Monday, September 29, 2008

A Rose By Any Other Name

You can't just invent nicknames. Like funky neighborhoods, prairies and literary culture, they have to grow on their own.

When Tabitha was little, I thought it would be fun for her to have a nickname - something that we could share, just us. I fiddled around with a couple of them for a while, but it never really worked. So Tabitha she remained. And then, without even realizing it, a nickname slowly appeared. To my knowledge, I'm the only one who calls her "Munchkin." I'm not really sure why I started doing that, since she has always been tall for her age - only recently has she dropped back under the 100th percentile in height (who knew you could be more than the 100th percentile?). I wondered what would happen when she saw The Wizard of Oz for the first time, but even when the light bulb went on, she didn't seem to mind. Besides, with the possible exception of the wizard himself, the munchkins are the best part of that movie. How can you not like the coroner ("...she's really most sincerely dead!") or the Lollipop Guild?

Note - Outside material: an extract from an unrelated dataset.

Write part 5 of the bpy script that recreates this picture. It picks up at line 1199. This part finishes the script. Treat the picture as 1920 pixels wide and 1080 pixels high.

With Lauren, it was somewhat different. Now, I realize that this is pretty much a self-evident statement. With Lauren it is always different - she is resolutely her own person, in every conceivable way. It seems to make her happy, even if it does make our lives as parents a bit more complicated. When she was a little over a year, she decided that her name was Nooie, and she insisted we call her that. So we did. It was a cute name, and we liked it very much. We were never sure where it came from - the best we could figure, it was either her way of pronouncing Lauren at the time (though if you said "Lauren," she would correct you), or it derived somehow from "Laurenelly," Kim's conflation of "Lauren Eleanor" that she used to sing to Lauren.


Lauren in her "Nooie" days.


Now, the problem when a small child creates her own nickname for herself is that there is no real standard to judge how it ought to be spelled. For me, it was self-evidently "Nooie." For Kim, it was equally self-evidently "Nouie," presumably analogous to "Louie." Eventually, we accumulated quite a list of possible spellings:

  1. Nooie
  2. Nouie
  3. Nooey
  4. Nouey
  5. Newie
  6. Newy
  7. Newey
  8. Nui
  9. Nue
  10. Nuey (like Huey)
  11. Knooey

And so forth. Who could we ask for verification? Lauren wasn't telling. Eventually, after about 18 months, she went back to being Lauren, and the problem became moot. Though we still use the name sometimes - occasionally shortened to "Noo-noo." Tabitha has added her own twist to it, calling her such things as "Naboober" and "Noobraham Lincoln."

I wonder how Nooie would look spelled out on an office door. Probably just fine.